A quick look at the specs reveals that AMD has really focused on the maximum boost clock as well as the power budget for the CPUs in this generation. The Ryzen 9 7950X can boost up to 5.7 GHz (if the power and thermal budgets allow it), making it an extremely competitive choice for gaming as well as multi-threaded workloads.

Moreover, AMD has also increased the TDP of the Ryzen 9 7950X to a whopping 170W, a monumental 62% increase over the outgoing Ryzen 9 5950X. This will allow the 16-core behemoth to hit much higher boost clocks and sustain them over longer periods, but the extra heat output will be a major point of concern.

Is the Ryzen 9 7950X overkill for gaming?

Ryzen 9 7950X

Even though the Ryzen 9 7950X is the best that AMD has on offer right now, it might not be the ideal pick for most gamers out there. Sure, the Ryzen 9 7950X is a productivity monster thanks to its 16 cores and 32 threads, but gaming performance does not necessarily scale the same way with cores.

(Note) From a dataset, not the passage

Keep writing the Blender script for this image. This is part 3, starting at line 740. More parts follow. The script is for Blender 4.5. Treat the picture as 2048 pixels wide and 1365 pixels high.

Gaming performance is more dependent on the single-threaded performance of the CPU, and the latency (or lack thereof) between the different cores of the CPU. This is exactly why Intel enjoyed a long period of success over AMD in terms of raw gaming performance. Their cores, although fewer in number, were clocked higher than competitive AMD cores, and had lower latency overall.

Modern games still do not take advantage of more than six cores, at a stretch. That is not to say that there is no advantage to 8-Core and 16-Core CPUs, but there is a point of diminishing returns when you’re talking strictly about gaming. Even though the Ryzen 9 7950X is one of the absolute fastest gaming CPUs out there, the 6-Core Ryzen 5 7600X and the 8-Core 7700X do not lag behind significantly.

AMD has packed a lot of cores and threads in the Ryzen 9 7950X, making it the default king of the hill when it comes to the 7950X’s productivity performance according to initial benchmarks. The sheer number of cores, along with the architectural improvements of Zen 4, make the 7950X arguably the best CPU for productivity at the time of writing.

It can be said, however, that the Ryzen 9 7950X is a bit overkill if you want a CPU strictly for gaming. There are more affordable options out there that can provide a similar gaming performance without completely breaking the bank.

Ryzen 7000 series on the AM5 motherboard

ASUS Motherboards

Along with the new Ryzen 7000 series CPUs, AMD has also released the brand new AM5 platform to go along with these processors. The AM5 platform replaces the outgoing AM4 platform and brings a ton of generational improvements along with it.

Firstly, AMD is using a completely new socket for these new CPUs. Yes, the new AM5 socket is LGA instead of PGA, which means that both Intel and AMD are on the same page about this one factor at least.

Moreover, the new X670 and X670E chipsets on the AM5 platform also support DDR5 memory, exclusively. AMD has taken a bit of a different stance than Intel here, as they have dropped support for DDR4 memory entirely. This can have an impact on the overall entry cost of the platform.

PCI Express 5.0 is also a highlight feature of the new AM5 platform, although it is yet to receive widespread adoption when it comes to storage devices. We do see some PCIe 5.0 SSDs starting to roll out, and Nvidia’s new RTX 4000-series GPUs also support this technology which is a nice touch.

The mid-range B650 motherboards are also expected to hit the market in October, driving down the price of the platform.

Final Word

Competition is back, and it is stronger than ever. The AMD Ryzen 9 7950X leads the charge for the Red Team as it goes toe-to-toe with the Intel Core i9 12900K when it comes to gaming performance. However, for most gamers, it might be a bit overkill to choose the 16-Core 7950X purely for gaming. 

The Ryzen 9 7950X is more suited to a productivity-focused workstation machine where it can be allowed to really spread its wings. For gamers, there are options out there that provide a much better value for money when it comes to gaming performance.

Is the Ryzen 9 7950X overkill for gaming?

Whilst the Ryzen 9 7950X is an incredibly powerful CPU there are better options out there for gamers, such as the Ryzen 7 7700X. The Ryzen 9 7950X is more suited to productivity and workstation tasks.

Is the Ryzen 9 7950X worth it?

Yes, but it depends on what you’re going to use it for. The Ryzen 9 7950X is a very powerful CPU well suited to productivity and workstation workloads. So if you do a lot of rendering, simulation, or creative work, then this may be the CPU for you.